Adam Wulkiewicz wrote:
> W dniu 2011-03-10 10:56, Bruno Lalande napisal(a):
>> So the question is: is there anything in a leaf that's not in a node?
>> For instance, can both a node and a leaf store values? Or is it just
>> leaves?
>
> Only leafs operates on values and only internal nodes operates on
> nodes. There is no problem with it. The problem is with references to
> other nodes. std::vectors can allocate memory somewhere else so the
> rtree should probably be redesigned.
>
>> One idea, although it's more work: I was wondering if we couldn't
>> implement both, and then test them on a few complicated cases to see
>> what it gives in terms of performance and memory. Would be very
>> instructive, I think.
>
> Moving to visitors shouldn't take long.

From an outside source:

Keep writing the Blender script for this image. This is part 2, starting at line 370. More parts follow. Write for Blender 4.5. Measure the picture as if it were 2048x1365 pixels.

The only one improvement is a
> lot smaller vtables for nodes. We have a lot of virtual functions
> pointers we could get rid of but I don't know if it will give us a big
> performance change.

Most people do not understand what the performance penalty of virtual functions is. The indirection through the vtable is actually a minimal performance penalty and not very important. The significant performance penalty is that the compiler cannot inline virtual function calls unless it knows at compile time the exact type of the object. Normally that is not the case, so the compiler will not inline your virtual function calls. If you are traversing a tree and every hop from node to node requires one or more virtual function call that is not inlined then your function call overhead may dominate your runtime. Using another way of achieving the same thing (like a union) puts a branch and two non-virtual function calls into your code instead of one virtual function call. The compiler is able to inline those non-virtual function calls and branch prediction probably eliminates most of the cost of the branch, which is equivalent to the cost of vtable indirection, which is also predicted. You can generally
rewrite function recusrive tree traversal algorithms as a loop by maintining your own stack and eliminate function call overhead entirely. Parent pointers usually are not needed in a tree because the parent is stored in the stack, but some algorithms do require them if nodes are reachable other than through traversal from the root.

I'm not trying to say what you should choose do, just providing information.